Rows from a 3D scene dataset:
◇ ◇ ◇ ◇ ◇ ◇ ◇
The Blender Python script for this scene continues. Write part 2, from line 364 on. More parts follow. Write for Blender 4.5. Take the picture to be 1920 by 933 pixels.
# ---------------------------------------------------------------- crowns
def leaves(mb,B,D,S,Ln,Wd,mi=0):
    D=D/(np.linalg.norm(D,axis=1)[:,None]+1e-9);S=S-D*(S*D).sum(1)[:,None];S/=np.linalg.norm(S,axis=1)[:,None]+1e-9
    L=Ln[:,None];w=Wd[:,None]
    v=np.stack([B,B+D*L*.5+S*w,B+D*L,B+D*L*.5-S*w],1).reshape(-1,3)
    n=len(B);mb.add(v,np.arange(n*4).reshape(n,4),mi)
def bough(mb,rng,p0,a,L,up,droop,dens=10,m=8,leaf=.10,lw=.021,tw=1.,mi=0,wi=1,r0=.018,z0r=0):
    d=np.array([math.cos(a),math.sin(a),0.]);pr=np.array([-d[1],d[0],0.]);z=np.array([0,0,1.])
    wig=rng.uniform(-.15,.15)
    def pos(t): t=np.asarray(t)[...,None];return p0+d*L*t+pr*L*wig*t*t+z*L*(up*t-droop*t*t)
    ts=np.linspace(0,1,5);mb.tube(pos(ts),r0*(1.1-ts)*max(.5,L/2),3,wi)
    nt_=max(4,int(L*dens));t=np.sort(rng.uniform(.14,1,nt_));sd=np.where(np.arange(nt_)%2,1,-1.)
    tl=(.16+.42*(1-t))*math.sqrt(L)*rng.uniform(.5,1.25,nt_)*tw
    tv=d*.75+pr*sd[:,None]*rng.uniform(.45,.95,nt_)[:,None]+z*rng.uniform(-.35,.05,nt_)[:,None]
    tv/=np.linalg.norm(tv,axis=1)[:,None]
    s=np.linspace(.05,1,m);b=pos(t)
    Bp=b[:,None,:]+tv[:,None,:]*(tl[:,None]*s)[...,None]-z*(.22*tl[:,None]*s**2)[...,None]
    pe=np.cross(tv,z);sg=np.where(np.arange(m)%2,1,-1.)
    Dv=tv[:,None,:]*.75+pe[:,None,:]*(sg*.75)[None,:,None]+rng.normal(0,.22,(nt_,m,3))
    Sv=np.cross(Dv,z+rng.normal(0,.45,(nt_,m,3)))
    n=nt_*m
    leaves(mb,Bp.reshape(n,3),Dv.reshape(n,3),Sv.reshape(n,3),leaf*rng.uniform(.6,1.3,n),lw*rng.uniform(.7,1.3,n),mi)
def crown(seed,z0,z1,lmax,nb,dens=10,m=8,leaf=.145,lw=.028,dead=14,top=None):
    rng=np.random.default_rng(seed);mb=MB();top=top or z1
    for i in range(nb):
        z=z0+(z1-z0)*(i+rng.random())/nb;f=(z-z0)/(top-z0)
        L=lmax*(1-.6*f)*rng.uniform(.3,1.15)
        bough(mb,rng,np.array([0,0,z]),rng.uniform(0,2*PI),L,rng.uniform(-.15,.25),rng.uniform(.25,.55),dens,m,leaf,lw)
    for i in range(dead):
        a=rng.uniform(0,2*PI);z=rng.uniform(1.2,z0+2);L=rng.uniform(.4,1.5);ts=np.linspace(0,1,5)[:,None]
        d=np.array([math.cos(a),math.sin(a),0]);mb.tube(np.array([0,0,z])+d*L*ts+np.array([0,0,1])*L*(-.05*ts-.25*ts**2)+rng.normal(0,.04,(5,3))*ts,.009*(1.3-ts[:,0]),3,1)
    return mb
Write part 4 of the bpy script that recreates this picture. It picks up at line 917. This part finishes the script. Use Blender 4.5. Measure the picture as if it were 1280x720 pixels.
◇ ◇ ◇ ◇ ◇ ◇ ◇
*Exercise aim*: Read through the entries and copy each line in which "this" appears.

*Worked solution*:
The Blender Python script for this scene continues. Write part 2, from line 364 on. More parts follow. Write for Blender 4.5. Take the picture to be 1920 by 933 pixels.
Write part 4 of the bpy script that recreates this picture. It picks up at line 917. This part finishes the script. Use Blender 4.5. Measure the picture as if it were 1280x720 pixels.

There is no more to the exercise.